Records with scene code
——————————
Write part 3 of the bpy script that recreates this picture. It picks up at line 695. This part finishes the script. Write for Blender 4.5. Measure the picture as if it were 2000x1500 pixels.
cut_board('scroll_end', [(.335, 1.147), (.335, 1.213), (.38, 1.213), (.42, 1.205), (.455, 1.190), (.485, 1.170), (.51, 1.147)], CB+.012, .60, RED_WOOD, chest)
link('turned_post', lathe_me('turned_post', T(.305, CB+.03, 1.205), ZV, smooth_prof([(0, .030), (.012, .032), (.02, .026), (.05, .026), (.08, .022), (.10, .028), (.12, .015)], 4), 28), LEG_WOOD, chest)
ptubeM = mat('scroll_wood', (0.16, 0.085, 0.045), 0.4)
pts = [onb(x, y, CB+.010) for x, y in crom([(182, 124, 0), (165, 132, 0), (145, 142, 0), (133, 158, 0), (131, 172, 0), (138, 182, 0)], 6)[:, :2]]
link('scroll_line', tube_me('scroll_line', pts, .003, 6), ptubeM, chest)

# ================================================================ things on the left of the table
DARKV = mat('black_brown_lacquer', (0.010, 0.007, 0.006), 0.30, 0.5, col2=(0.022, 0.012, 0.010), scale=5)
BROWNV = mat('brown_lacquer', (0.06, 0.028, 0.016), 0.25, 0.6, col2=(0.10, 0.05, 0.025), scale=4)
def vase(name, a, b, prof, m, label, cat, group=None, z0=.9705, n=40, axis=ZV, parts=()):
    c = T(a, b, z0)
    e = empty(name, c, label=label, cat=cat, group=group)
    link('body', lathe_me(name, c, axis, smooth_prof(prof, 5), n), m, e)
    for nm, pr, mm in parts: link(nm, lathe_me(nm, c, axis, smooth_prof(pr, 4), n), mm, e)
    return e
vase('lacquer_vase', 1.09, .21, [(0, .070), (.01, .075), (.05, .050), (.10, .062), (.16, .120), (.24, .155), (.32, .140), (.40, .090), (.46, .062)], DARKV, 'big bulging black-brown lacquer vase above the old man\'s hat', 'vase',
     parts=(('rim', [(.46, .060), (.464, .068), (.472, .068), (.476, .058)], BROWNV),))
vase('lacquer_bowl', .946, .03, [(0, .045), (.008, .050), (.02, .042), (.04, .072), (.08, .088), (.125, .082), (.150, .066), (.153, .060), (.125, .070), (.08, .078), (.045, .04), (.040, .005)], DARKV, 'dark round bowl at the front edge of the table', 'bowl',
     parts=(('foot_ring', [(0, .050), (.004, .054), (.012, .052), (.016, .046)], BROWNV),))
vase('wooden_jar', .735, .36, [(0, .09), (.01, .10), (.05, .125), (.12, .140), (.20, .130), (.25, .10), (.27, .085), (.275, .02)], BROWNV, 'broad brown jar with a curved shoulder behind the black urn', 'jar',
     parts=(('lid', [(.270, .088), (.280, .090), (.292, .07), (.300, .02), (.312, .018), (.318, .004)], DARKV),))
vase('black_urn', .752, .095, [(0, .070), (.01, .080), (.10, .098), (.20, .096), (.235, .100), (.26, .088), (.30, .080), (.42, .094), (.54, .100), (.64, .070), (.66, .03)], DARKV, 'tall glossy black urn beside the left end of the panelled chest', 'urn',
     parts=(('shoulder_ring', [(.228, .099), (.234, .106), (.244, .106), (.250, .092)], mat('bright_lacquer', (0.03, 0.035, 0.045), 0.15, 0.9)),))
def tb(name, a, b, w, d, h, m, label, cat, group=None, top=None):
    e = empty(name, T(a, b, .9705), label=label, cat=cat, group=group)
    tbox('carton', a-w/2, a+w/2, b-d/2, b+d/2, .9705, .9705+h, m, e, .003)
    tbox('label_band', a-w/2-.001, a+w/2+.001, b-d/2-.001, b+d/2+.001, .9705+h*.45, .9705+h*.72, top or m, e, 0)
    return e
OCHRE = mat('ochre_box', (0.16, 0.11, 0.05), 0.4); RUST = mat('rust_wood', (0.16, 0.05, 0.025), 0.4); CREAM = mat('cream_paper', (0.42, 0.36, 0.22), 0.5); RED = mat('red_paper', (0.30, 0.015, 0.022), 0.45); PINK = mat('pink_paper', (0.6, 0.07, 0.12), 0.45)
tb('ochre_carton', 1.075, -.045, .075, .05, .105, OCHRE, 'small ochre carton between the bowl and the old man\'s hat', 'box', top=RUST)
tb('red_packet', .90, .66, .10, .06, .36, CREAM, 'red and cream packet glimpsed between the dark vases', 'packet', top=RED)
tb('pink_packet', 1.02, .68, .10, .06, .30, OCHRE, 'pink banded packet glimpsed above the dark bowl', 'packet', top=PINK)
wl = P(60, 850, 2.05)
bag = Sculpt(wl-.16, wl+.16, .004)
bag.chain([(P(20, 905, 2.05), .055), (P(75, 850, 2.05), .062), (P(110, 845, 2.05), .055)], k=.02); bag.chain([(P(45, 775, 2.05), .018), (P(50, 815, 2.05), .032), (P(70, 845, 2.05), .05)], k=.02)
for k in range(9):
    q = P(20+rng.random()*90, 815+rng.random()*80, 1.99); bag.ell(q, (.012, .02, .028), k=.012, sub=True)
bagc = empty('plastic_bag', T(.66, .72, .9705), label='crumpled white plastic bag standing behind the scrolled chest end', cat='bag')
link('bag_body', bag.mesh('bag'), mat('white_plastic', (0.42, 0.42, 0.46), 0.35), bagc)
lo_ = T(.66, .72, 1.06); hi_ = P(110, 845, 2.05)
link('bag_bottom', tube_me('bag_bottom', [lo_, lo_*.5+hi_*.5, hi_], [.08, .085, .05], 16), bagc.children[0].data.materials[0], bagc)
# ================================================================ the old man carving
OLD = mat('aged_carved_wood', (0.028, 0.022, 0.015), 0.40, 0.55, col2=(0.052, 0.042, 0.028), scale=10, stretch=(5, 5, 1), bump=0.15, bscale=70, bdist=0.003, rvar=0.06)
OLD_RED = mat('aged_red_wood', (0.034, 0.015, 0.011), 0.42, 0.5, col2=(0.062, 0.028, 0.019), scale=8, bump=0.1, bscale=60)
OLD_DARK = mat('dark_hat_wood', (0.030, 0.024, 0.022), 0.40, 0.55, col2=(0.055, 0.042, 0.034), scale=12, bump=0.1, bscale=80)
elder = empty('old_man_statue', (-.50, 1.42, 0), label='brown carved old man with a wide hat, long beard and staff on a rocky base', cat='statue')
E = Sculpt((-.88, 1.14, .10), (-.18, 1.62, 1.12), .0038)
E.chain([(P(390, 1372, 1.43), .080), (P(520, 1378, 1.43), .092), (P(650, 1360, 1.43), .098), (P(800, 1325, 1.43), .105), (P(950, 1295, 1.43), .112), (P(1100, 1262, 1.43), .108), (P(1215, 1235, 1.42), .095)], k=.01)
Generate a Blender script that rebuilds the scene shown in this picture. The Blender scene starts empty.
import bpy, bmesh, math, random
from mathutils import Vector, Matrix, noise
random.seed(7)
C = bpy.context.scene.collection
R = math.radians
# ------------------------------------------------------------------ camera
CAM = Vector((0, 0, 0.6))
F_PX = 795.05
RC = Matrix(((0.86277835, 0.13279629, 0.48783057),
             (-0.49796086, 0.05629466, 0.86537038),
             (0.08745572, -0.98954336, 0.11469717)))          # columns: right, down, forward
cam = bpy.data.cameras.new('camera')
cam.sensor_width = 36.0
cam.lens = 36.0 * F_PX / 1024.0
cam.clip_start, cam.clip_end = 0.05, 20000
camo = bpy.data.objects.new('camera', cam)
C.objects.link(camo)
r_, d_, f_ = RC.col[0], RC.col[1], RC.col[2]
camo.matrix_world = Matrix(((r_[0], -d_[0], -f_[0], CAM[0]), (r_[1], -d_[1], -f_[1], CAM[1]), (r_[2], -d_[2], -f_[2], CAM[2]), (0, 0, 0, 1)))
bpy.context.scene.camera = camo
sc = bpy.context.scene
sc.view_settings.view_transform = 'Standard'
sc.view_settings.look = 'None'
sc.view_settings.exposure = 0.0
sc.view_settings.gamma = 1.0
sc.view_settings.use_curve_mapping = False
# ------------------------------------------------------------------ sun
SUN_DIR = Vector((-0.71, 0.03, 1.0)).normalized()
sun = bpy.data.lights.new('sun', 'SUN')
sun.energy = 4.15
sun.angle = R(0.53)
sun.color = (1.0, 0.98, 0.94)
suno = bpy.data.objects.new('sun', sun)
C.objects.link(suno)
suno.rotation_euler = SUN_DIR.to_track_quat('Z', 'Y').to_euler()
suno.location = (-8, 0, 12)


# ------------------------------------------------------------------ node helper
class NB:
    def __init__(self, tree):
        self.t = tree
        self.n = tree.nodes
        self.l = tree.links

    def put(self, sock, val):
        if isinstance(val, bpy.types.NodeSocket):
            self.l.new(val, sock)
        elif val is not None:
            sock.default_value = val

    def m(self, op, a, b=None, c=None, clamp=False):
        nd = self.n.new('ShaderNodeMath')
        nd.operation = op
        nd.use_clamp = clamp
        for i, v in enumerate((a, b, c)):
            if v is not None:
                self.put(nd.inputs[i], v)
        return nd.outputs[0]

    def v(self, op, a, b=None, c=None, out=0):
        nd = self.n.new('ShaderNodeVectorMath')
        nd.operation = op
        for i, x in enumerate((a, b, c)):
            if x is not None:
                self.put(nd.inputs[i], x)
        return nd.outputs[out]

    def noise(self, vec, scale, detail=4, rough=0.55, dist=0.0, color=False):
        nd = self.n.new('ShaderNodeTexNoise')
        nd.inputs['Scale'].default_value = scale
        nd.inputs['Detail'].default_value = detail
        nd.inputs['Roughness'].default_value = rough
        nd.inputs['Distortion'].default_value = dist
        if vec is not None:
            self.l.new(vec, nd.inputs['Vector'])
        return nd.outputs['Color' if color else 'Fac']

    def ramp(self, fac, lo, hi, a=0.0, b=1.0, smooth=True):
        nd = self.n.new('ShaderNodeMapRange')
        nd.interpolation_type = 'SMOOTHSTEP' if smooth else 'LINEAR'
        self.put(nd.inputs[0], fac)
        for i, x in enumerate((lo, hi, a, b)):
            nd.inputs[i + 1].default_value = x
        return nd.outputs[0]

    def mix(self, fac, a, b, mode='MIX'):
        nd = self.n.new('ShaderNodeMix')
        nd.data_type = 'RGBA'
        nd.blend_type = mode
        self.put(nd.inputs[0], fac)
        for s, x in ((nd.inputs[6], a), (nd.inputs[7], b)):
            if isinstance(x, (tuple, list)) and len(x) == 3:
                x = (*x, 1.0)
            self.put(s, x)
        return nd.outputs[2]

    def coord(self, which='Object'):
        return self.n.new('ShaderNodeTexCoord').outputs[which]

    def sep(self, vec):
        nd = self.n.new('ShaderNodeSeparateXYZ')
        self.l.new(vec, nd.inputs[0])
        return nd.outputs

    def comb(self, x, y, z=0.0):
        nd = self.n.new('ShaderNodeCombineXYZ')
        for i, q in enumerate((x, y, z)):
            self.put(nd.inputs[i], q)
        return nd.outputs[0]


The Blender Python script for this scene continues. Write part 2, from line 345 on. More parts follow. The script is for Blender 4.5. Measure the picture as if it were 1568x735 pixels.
——————————
Look at the material above and copy, word for word, its lines from the first through the one containing "6), ptubeM, chest)".

▸ EXERCISE SOLUTION
Write part 3 of the bpy script that recreates this picture. It picks up at line 695. This part finishes the script. Write for Blender 4.5. Measure the picture as if it were 2000x1500 pixels.
cut_board('scroll_end', [(.335, 1.147), (.335, 1.213), (.38, 1.213), (.42, 1.205), (.455, 1.190), (.485, 1.170), (.51, 1.147)], CB+.012, .60, RED_WOOD, chest)
link('turned_post', lathe_me('turned_post', T(.305, CB+.03, 1.205), ZV, smooth_prof([(0, .030), (.012, .032), (.02, .026), (.05, .026), (.08, .022), (.10, .028), (.12, .015)], 4), 28), LEG_WOOD, chest)
ptubeM = mat('scroll_wood', (0.16, 0.085, 0.045), 0.4)
pts = [onb(x, y, CB+.010) for x, y in crom([(182, 124, 0), (165, 132, 0), (145, 142, 0), (133, 158, 0), (131, 172, 0), (138, 182, 0)], 6)[:, :2]]
link('scroll_line', tube_me('scroll_line', pts, .003, 6), ptubeM, chest)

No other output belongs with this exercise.